• [Task details]
From the entries below, print exactly the span beginning with the line holding "Write a Blender" and ending with the line holding "random.seed(7)", endpoints included, and skip any pictures.

[start]

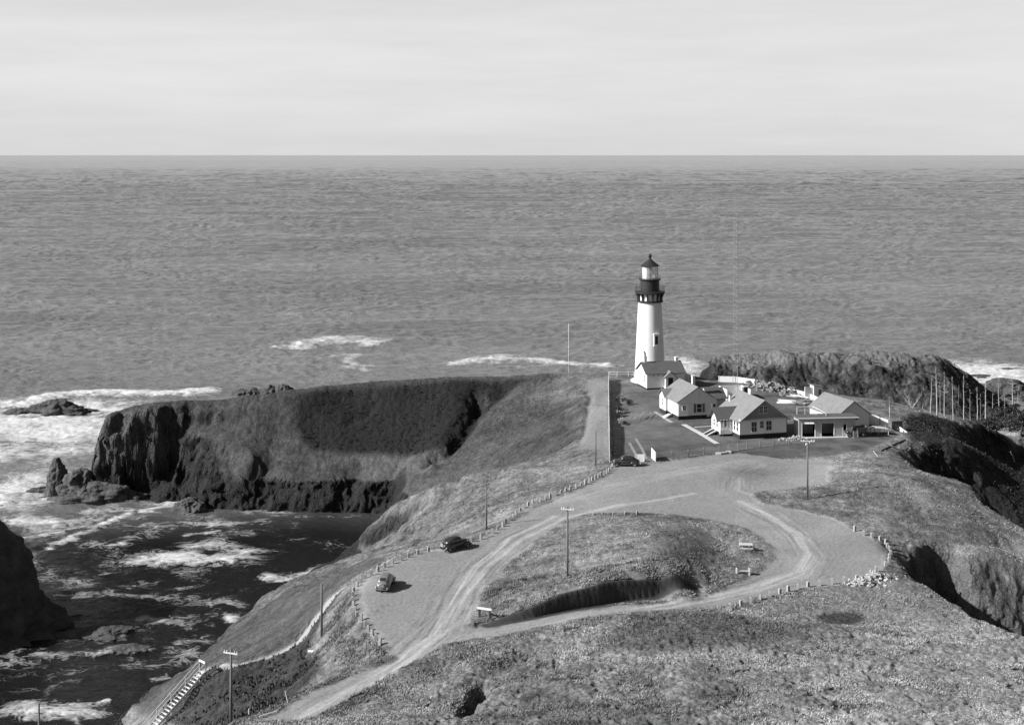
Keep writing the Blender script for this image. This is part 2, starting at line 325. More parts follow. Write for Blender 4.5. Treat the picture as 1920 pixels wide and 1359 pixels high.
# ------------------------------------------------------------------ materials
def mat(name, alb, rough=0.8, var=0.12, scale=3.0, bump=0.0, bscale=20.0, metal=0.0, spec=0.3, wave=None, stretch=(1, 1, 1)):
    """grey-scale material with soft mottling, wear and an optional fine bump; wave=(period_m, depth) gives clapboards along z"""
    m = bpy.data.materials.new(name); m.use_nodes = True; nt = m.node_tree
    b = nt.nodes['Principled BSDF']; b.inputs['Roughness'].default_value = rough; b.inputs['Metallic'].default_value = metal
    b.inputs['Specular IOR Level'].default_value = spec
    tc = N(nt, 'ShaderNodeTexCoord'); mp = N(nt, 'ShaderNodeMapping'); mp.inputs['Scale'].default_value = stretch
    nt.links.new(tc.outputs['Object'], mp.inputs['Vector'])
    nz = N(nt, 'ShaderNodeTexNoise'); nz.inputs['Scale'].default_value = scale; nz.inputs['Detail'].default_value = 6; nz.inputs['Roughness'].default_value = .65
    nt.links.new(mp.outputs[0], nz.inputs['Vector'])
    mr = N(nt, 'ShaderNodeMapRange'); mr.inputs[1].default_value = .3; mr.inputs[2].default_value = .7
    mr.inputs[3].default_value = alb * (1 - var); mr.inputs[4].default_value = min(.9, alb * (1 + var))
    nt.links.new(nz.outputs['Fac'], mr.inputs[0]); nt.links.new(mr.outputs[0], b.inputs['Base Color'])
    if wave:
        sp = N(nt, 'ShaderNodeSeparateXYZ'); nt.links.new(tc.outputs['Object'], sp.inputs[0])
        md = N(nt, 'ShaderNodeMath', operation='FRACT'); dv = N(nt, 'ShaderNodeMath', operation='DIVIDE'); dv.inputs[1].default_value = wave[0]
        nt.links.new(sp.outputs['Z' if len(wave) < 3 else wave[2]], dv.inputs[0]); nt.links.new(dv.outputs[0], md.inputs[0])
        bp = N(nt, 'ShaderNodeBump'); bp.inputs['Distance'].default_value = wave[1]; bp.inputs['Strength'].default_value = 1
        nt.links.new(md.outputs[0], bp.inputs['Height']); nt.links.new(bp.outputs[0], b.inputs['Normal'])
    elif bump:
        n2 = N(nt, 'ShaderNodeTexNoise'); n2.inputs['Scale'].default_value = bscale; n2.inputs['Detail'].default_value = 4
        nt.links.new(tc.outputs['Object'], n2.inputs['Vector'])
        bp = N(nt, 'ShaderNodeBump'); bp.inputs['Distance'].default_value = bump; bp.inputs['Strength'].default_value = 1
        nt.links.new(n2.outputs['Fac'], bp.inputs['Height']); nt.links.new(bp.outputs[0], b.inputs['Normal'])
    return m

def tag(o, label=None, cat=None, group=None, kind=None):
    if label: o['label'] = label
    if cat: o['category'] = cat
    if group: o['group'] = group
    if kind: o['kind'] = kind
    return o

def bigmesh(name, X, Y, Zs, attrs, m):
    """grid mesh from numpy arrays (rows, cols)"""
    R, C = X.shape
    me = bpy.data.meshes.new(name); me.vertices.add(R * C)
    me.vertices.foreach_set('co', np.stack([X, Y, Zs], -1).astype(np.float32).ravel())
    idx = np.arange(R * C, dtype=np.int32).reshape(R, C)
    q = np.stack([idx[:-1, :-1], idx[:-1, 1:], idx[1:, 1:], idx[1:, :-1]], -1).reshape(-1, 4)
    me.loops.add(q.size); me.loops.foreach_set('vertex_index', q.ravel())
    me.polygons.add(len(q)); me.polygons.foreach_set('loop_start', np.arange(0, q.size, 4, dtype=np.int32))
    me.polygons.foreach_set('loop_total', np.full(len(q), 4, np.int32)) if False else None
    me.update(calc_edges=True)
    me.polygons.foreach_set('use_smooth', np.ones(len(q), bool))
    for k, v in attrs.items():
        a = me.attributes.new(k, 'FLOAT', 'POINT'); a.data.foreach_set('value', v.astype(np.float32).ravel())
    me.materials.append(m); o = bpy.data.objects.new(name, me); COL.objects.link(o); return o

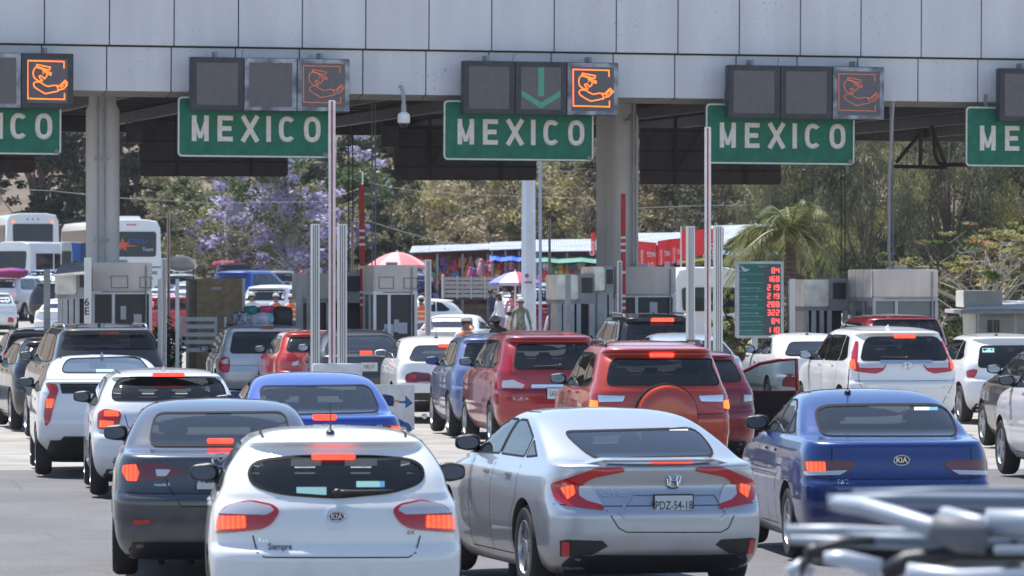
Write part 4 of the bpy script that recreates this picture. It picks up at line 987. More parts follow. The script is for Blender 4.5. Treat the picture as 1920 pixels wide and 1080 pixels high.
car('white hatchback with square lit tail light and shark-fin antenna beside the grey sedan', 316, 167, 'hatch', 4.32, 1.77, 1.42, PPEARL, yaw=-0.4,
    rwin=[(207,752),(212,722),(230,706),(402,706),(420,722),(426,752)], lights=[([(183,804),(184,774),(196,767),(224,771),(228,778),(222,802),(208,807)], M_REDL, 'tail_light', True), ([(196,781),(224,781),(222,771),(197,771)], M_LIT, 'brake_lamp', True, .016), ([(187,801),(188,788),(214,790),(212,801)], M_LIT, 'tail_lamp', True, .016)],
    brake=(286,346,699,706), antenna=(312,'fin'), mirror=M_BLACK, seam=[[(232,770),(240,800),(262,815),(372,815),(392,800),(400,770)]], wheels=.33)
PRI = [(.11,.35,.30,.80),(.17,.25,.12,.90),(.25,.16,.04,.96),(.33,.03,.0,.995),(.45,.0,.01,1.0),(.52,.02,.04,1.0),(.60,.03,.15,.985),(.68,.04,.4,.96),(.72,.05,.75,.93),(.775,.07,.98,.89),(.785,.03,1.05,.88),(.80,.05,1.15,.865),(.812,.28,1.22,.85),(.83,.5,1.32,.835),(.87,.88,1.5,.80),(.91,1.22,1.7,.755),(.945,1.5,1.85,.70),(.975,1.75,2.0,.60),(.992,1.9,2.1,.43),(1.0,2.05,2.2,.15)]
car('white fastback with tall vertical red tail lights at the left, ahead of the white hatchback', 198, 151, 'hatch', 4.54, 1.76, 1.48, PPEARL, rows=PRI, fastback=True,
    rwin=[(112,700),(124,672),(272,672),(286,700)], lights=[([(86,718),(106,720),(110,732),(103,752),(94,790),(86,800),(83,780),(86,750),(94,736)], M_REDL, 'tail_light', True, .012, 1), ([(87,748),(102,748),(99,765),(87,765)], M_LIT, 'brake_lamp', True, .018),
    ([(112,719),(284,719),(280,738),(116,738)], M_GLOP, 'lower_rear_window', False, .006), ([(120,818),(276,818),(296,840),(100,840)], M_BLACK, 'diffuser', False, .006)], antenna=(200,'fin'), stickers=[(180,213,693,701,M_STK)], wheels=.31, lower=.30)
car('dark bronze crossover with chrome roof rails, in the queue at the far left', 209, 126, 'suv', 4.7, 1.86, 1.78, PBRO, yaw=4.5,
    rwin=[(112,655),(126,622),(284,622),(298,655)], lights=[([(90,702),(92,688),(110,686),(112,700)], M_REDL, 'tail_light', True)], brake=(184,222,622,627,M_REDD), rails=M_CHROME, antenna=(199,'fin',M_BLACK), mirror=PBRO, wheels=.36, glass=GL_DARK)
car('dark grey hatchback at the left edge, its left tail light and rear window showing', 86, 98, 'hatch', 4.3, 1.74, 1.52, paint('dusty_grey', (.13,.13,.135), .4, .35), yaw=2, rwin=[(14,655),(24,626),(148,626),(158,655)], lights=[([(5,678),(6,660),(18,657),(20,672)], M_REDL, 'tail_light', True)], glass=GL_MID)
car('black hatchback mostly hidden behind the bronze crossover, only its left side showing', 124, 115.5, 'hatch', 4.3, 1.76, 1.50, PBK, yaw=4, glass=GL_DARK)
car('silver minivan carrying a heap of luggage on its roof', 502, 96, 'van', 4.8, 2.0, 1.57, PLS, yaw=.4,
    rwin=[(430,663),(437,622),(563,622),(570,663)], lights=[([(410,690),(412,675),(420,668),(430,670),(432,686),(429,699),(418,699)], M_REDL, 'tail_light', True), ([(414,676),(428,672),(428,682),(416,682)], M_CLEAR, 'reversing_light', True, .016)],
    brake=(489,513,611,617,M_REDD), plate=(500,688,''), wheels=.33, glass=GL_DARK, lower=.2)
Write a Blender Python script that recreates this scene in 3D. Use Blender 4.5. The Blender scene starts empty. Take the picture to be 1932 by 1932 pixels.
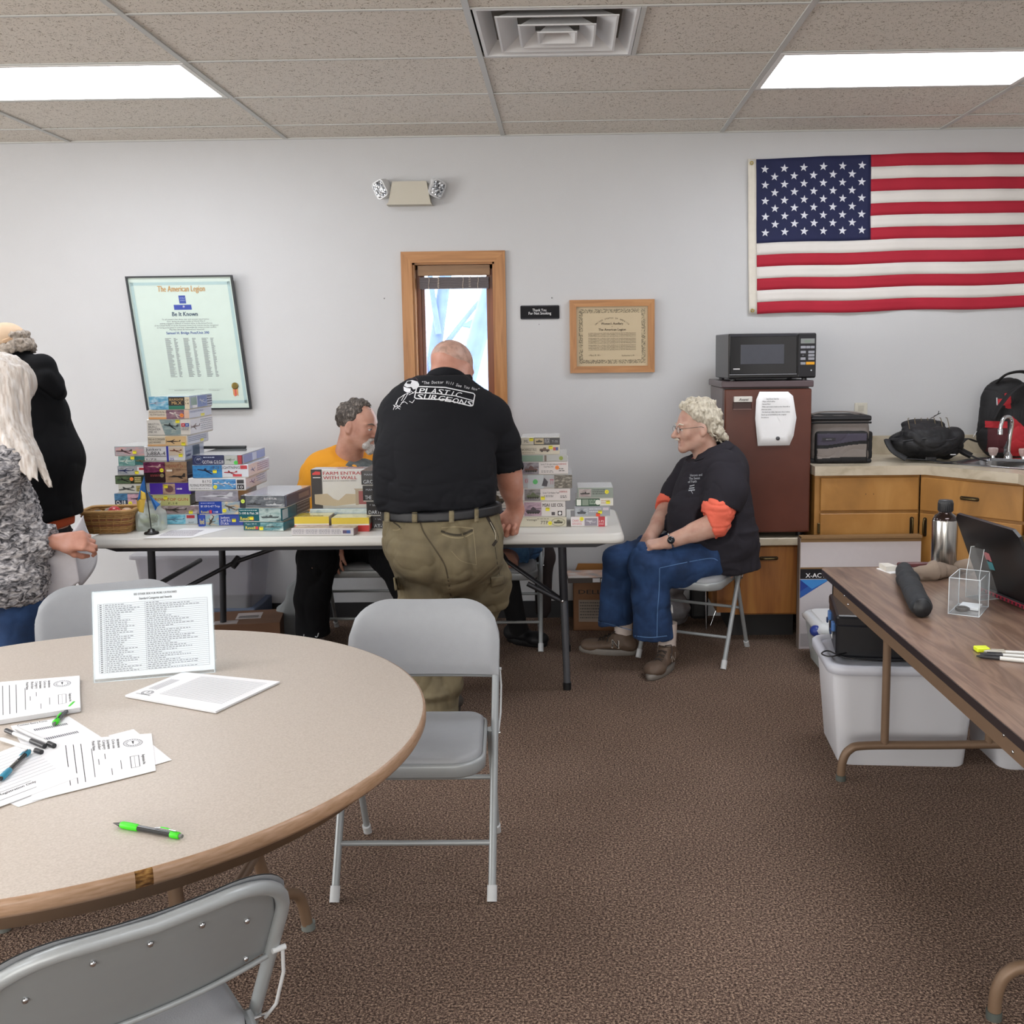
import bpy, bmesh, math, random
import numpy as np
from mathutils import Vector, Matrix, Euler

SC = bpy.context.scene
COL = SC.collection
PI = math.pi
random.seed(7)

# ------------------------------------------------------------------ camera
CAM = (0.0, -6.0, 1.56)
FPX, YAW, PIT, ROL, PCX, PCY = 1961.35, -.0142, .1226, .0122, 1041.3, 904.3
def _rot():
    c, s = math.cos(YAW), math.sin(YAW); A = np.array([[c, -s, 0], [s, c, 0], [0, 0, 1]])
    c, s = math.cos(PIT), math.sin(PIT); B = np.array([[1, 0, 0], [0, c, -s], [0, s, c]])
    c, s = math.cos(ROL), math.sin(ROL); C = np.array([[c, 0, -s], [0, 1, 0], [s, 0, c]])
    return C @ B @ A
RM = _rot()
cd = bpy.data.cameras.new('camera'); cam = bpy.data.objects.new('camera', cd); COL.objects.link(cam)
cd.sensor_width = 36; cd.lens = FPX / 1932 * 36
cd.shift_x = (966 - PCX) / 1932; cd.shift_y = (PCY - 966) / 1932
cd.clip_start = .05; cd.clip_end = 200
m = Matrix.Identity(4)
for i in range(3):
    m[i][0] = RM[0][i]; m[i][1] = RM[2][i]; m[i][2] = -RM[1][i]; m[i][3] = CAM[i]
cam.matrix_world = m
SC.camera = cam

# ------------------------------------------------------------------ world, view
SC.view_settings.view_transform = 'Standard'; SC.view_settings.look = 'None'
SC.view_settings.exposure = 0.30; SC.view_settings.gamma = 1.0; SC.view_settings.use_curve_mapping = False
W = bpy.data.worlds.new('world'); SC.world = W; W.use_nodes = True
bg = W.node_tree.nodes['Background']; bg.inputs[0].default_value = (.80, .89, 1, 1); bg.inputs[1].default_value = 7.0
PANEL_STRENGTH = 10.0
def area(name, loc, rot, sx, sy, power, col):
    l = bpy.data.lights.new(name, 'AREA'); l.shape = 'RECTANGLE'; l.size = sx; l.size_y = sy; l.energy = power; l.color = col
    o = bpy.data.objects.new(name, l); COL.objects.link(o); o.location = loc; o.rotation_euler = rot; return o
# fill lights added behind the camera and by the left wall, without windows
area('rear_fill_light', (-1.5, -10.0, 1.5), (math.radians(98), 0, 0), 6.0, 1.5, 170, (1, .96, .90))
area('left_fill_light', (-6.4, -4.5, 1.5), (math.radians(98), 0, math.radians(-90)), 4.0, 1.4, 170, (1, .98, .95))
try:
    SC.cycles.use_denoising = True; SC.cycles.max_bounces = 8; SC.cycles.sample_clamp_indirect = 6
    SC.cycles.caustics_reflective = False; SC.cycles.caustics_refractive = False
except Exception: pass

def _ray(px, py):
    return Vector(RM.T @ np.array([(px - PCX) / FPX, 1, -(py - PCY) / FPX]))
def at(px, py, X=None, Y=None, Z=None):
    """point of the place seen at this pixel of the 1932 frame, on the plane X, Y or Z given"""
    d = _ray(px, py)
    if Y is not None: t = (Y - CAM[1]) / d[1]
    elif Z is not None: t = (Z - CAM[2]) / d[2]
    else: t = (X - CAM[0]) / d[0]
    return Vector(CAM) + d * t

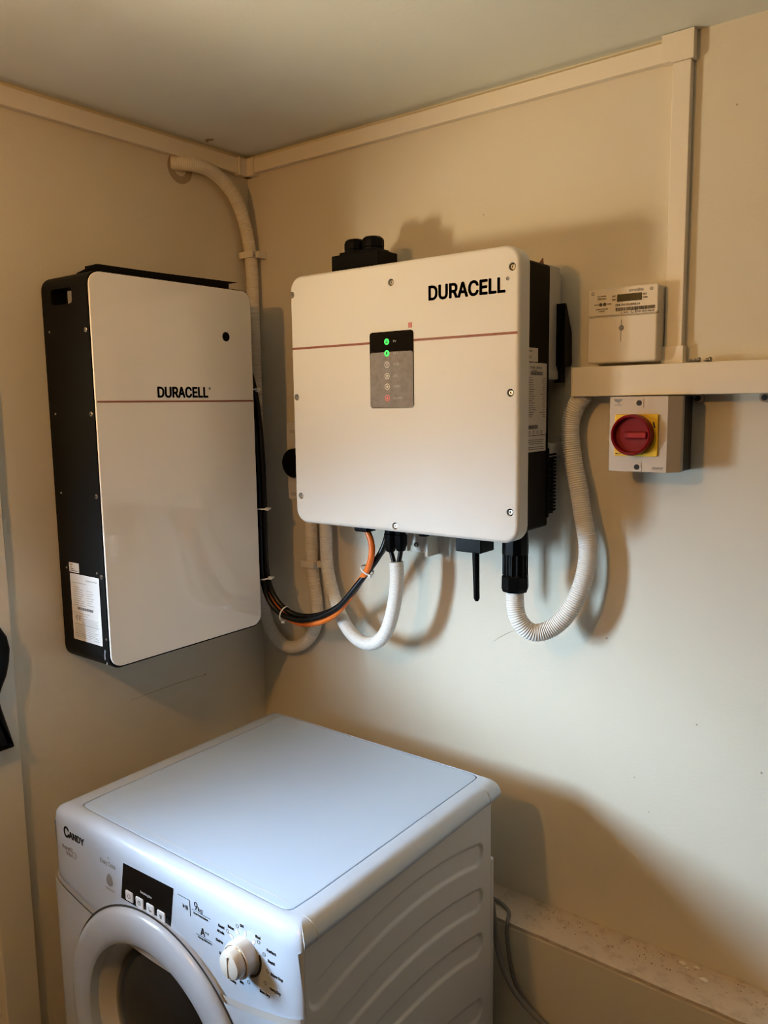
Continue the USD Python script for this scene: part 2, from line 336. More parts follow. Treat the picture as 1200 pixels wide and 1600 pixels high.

[end]

• [Output for this exercise]
Write a Blender Python script that recreates this scene in 3D. Use Blender 4.5. The Blender scene starts empty. Take the picture to be 1932 by 1932 pixels.
import bpy, bmesh, math, random
import numpy as np
from mathutils import Vector, Matrix, Euler

SC = bpy.context.scene
COL = SC.collection
PI = math.pi
random.seed(7)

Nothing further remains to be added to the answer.